My OU career had a rather rocky start. I had the intellectual capacity, but I was not prepared for the freedom and the choices of college. I did not know how to cope with the nuances of academic life -- how to drop classes when I registered for too many hours, the importance of seeing a professor during his or her office hours, the need to do homework though the professor did not check it. After fall semester of my sophomore year, I was placed on academic probation. My hopes and dreams, and those of my entire family and community, were threatened. I had no idea where to turn. One referral, to OU's TRIO program, Project Threshold, and its Director, Dr. Anthony Bluitt, changed the course of my future. If not for my participation in Project Threshold, I would not have attained an undergraduate degree and certainly would not have had the courage to attend the University of Miami, obtaining a Juris Doctorate.

 

Throughout my life and career, I have tried to live the important lessons learned in my Fort Worth community and at Project Threshold: the importance of determination, faith, discipline, asking for help when it is needed, and the courage to offer help to others. I became a mentor to other OU students through Project Threshold, desiring to provide others with the same type of help that was so generously given to me. I carried this commitment through law school and my career.
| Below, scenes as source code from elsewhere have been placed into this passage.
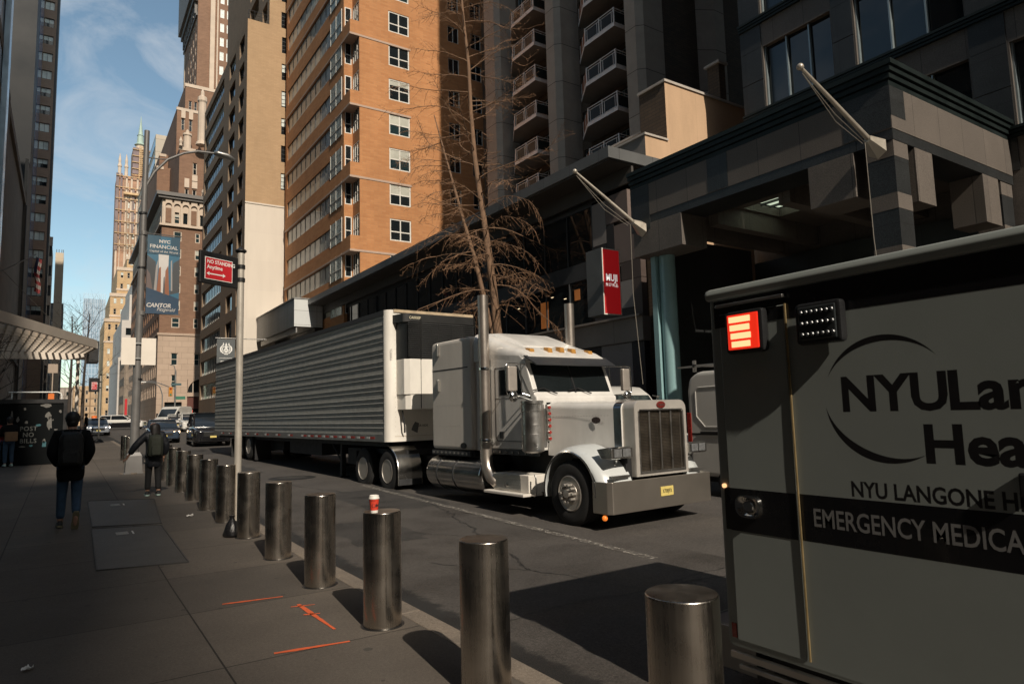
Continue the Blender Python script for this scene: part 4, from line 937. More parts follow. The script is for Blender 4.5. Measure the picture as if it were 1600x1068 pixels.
def wheel(parent, x, y, z, r, w, side, kind, rimmat=None):
    """side -1: outer face looks to -x. kind 'steer' bulges, 'dual' is a deep dish, 'car' has spokes"""
    rimmat = rimmat or m_hub; s = side
    mb = MB(); hw = w/2; rr = r*.56 if kind != 'car' else r*.66
    pr = [(rr, -hw*.85), (rr+.03, -hw), (r*.86, -hw), (r*.96, -hw*.8), (r, -hw*.55), (r, hw*.55), (r*.96, hw*.8), (r*.86, hw), (rr+.03, hw), (rr, hw*.85)]
    mb.lathe(pr, (0, 0, 0), 36, 'x')
    for k in (-.3, 0, .3): mb.lathe([(r*.992, k*w-.012), (r*1.003, k*w-.011), (r*1.003, k*w+.011), (r*.992, k*w+.012)], (0, 0, 0), 36, 'x')
    wh = mb.build('wheel', m_rubber, parent, smooth=True); wh.location = (x, y, z)
    mb = MB(); o = s*hw
    if kind == 'steer':
        mb.mi = 0; mb.lathe([(rr, o*.9), (rr-.02, o*1.0), (rr-.05, o*.75), (r*.36, o*.72), (r*.33, o*.95), (r*.15, o*1.0), (r*.13, o*1.5), (.0, o*1.52)], (0, 0, 0), 32, 'x')
        for k in range(10): t = 2*pi*k/10; mb.cyl((o*.9, r*.27*cos(t), r*.27*sin(t)), (o*1.55, r*.27*cos(t), r*.27*sin(t)), .024, .022, 8)
        mb.mi = 1
        for k in range(10): t = 2*pi*(k+.5)/10; mb.cyl((o*.70, r*.445*cos(t), r*.445*sin(t)), (o*.77, r*.445*cos(t), r*.445*sin(t)), .035, n=12)
    elif kind == 'dual':
        mb.mi = 0; mb.lathe([(rr, o*.9), (rr-.012, o*1.0), (rr-.035, o*.7), (rr-.07, -o*.6), (r*.40, -o*.85), (r*.30, -o*.8), (r*.28, -o*.1), (r*.2, o*.1), (0, o*.12)], (0, 0, 0), 32, 'x')
        for k in range(10): t = 2*pi*k/10; mb.cyl((-o*.85, r*.34*cos(t), r*.34*sin(t)), (-o*.45, r*.34*cos(t), r*.34*sin(t)), .02, n=6)
    else:
        mb.mi = 0; mb.lathe([(rr, o*.9), (rr-.01, o), (rr-.03, o*.85), (rr-.04, o*.3), (0.0, o*.3)], (0, 0, 0), 28, 'x')
        for k in range(5):
            t = 2*pi*k/5+.3; c_, s_ = cos(t), sin(t); a = V((0, -s_, c_)); d = V((0, c_, s_)); mb.obox(V((o*.35, 0, 0))-a*.03, d*(rr-.03), a*.06, V((o*.5, 0, 0)))
        mb.lathe([(.06, o*.3), (.06, o*.95), (0, o*.97)], (0, 0, 0), 14, 'x')
    ri = mb.build('rim', (rimmat, m_hole), wh, smooth=True)
    return wh
TR = root('semi_truck', (8.14, 7.95, -.15), 'white long nosed semi truck with tall chrome exhaust stacks and a square grille', 'truck', rz=TH, world=False)
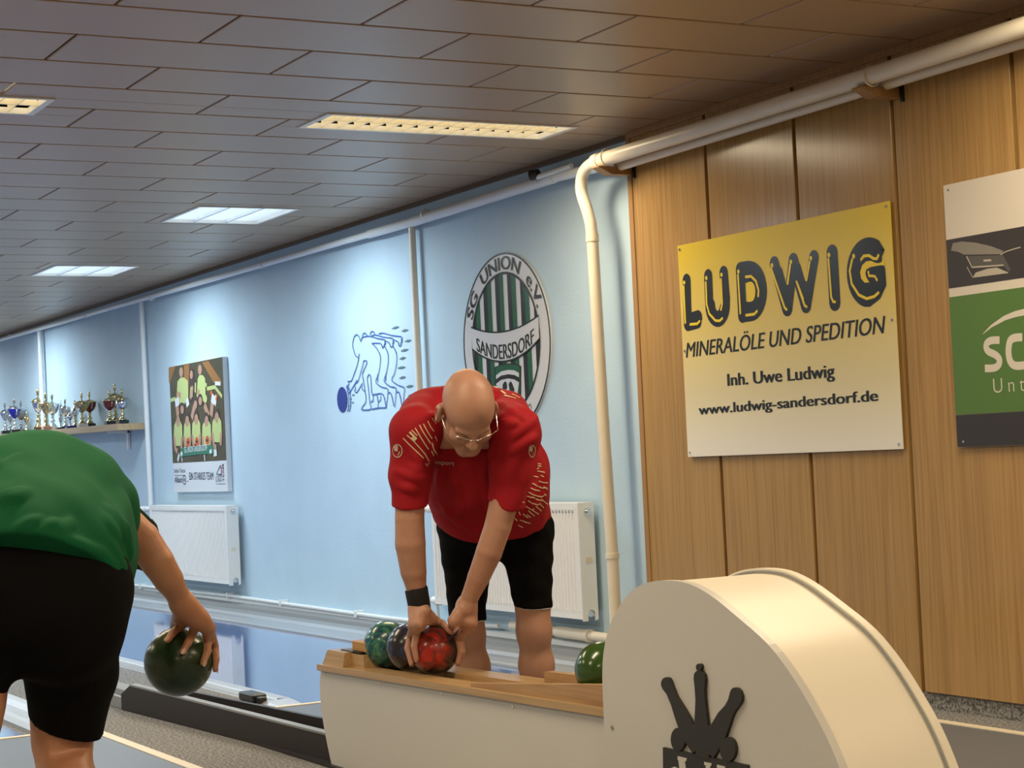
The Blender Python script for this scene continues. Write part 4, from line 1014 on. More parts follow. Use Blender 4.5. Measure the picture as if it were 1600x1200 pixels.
# ================================================================ balls
def marble(name, c1, c2, c3, scale=5.0, rough=.24, dist=2.5):
    m = mat(name, c1, rough, coat=.15)
    nt = m.node_tree; N = nt.nodes; tc = N.new('ShaderNodeTexCoord'); nz = N.new('ShaderNodeTexNoise'); cr = N.new('ShaderNodeValToRGB')
    nz.inputs['Scale'].default_value = scale; nz.inputs['Detail'].default_value = 5; nz.inputs['Distortion'].default_value = dist
    nt.links.new(tc.outputs['Object'], nz.inputs['Vector']); nt.links.new(nz.outputs['Fac'], cr.inputs['Fac']); nt.links.new(cr.outputs['Color'], N['Principled BSDF'].inputs['Base Color'])
    e = cr.color_ramp.elements; e[0].position = .36; e[0].color = (*c2, 1); e[1].position = .66; e[1].color = (*c3, 1); k = e.new(.5); k.color = (*c1, 1)
    return m
RB = 0.0815
def ball(c, m, label, r=RB):
    return tag(put('bowling_ball', MB().sphere((0, 0, 0), r, 48, 24), m, loc=None), label, 'ball') if False else _ball(c, m, label, r)
def _ball(c, m, label, r):
    mb = MB().sphere(c, r, 48, 24); o = put('bowling_ball', mb, m, loc=c); return tag(o, label, 'ball')
RAIL_X = 2.745
def on_rail(px, r=RB):
    y = at_x(px, 1010, RAIL_X)[1]; return np.array([RAIL_X, y, zr(y) - .004 + r * .985])
BALL_RED = on_rail(679)
ball(on_rail(605), marble('teal_marble', (0.015, 0.13, 0.125), (0.01, 0.035, 0.06), (0.12, 0.27, 0.14), 14), 'teal green marbled ball, nearest the wooden end block on the rail')
ball(on_rail(641), marble('dark_blue_marble', (0.02, 0.018, 0.02), (0.012, 0.012, 0.03), (0.035, 0.04, 0.12), 12), 'black and dark blue ball between the teal and the red one')
m_r0 = marble('red_black_marble', (0.06, 0.015, 0.012), (0.02, 0.015, 0.012), (0.36, 0.02, 0.012), 7, dist=1.2)
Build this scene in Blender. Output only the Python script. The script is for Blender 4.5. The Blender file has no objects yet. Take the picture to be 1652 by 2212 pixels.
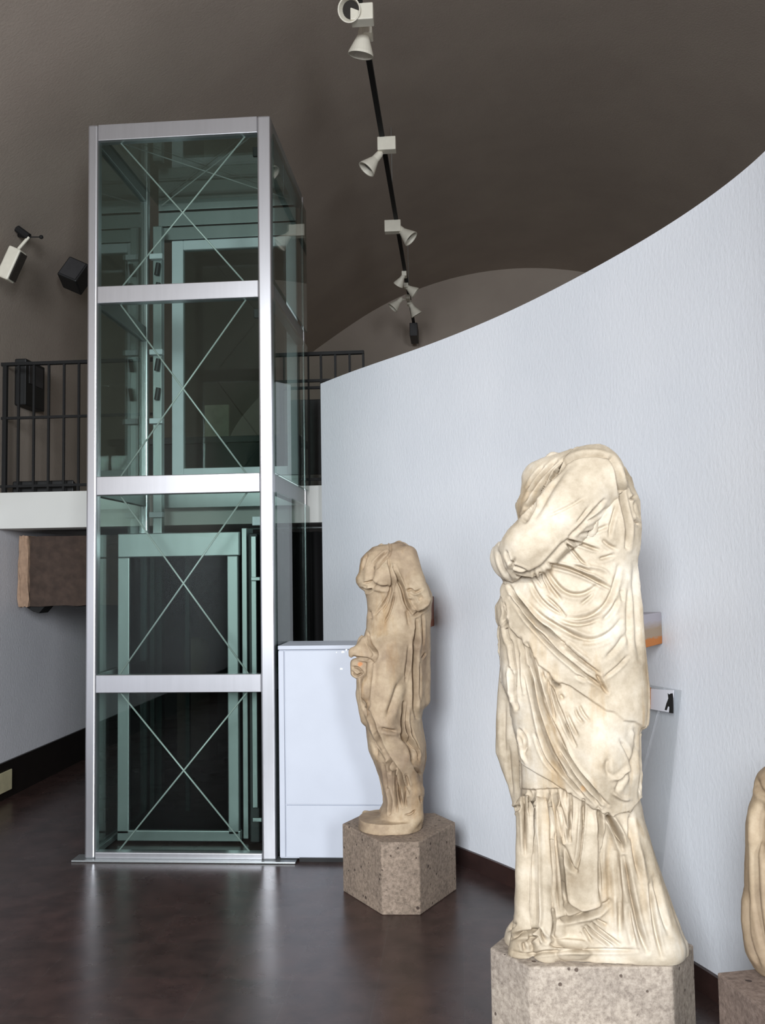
import bpy, bmesh, math, random
import numpy as np
from mathutils import Vector, Matrix
random.seed(7)
SC = bpy.context.scene
COL = SC.collection

# ------------------------------------------------------------------ camera
F, PITCH, ROLL, PSI, H, CX, CY = 2000., .0649, -.0158, -.0778, 1.75, 826., 1106.
def tohall(v):
    return np.array([v[0]*math.cos(PSI)+v[1]*math.sin(PSI), -v[0]*math.sin(PSI)+v[1]*math.cos(PSI), v[2]])
_f = np.array([0, math.cos(PITCH), math.sin(PITCH)]); _u = np.array([0, -math.sin(PITCH), math.cos(PITCH)]); _r = np.array([1., 0, 0])
_c, _s = math.cos(ROLL), math.sin(ROLL)
CR, CU, CF = tohall(_c*_r+_s*_u), tohall(-_s*_r+_c*_u), tohall(_f)
CP = np.array([0, 0, H])
cam_d = bpy.data.cameras.new('camera'); cam = bpy.data.objects.new('camera', cam_d); COL.objects.link(cam)
cam_d.sensor_fit = 'HORIZONTAL'; cam_d.sensor_width = 36; cam_d.lens = 36*F/1652.; cam_d.clip_start = .05
cam.matrix_world = Matrix(((CR[0], CU[0], -CF[0], 0), (CR[1], CU[1], -CF[1], 0), (CR[2], CU[2], -CF[2], H), (0, 0, 0, 1)))
SC.camera = cam
def ray(px, py): return CF+CR*(px-CX)/F-CU*(py-CY)/F
def onz(px, py, z): d = ray(px, py); return CP+d*(z-H)/d[2]
def ony(px, py, y): d = ray(px, py); return CP+d*y/d[1]
def onx(px, py, x): d = ray(px, py); return CP+d*x/d[0]
def proj(P):
    d = P-CP; w = d@CF
    return np.stack([CX+F*(d@CR)/w, CY-F*(d@CU)/w], 1)

# ------------------------------------------------------------------ light and exposure
SC.view_settings.view_transform = 'Standard'; SC.view_settings.look = 'None'
SC.view_settings.gamma = 1; SC.view_settings.use_curve_mapping = False
SC.view_settings.exposure = 0.25
W = bpy.data.worlds.new('world'); SC.world = W; W.use_nodes = True
W.node_tree.nodes['Background'].inputs[0].default_value = (.75, .85, 1, 1); W.node_tree.nodes['Background'].inputs[1].default_value = .05
YF = -4.5                                   # the wall behind the photographer, with two tall windows
WINS = [(-1.2, 1.9, 2.1, 4.6, 340, 22), (2.5, 1.2, 1.9, 4.3, 290, -4)]    # x, width, z0, z1, power, downward slant of the sky light
for x, w, z0, z1, pw, sl in WINS:
    L = bpy.data.lights.new('window_daylight', 'AREA'); L.shape = 'RECTANGLE'; L.size = w; L.size_y = z1-z0
    L.energy = pw; L.color = (.90, .95, 1.0); L.spread = math.radians(120 if x < 0 else 170)
    o = bpy.data.objects.new('window_daylight', L); COL.objects.link(o)
    o.location = (x, YF+.02+.5*(z1-z0)*math.sin(math.radians(sl)), (z0+z1)/2); o.rotation_euler = (math.radians(90-sl), 0, 0)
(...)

Currently I mentor young women from backgrounds that are substantially similar to my own.

 

I am proud that I carry the torch of commitment, support, honesty, excellence, and community service that was passed to me by Project Threshold. I have used it as a beacon of light to many other dedicated, qualified, and deserving young people who have gone on to make their families and communities proud, in the same way that I did mine.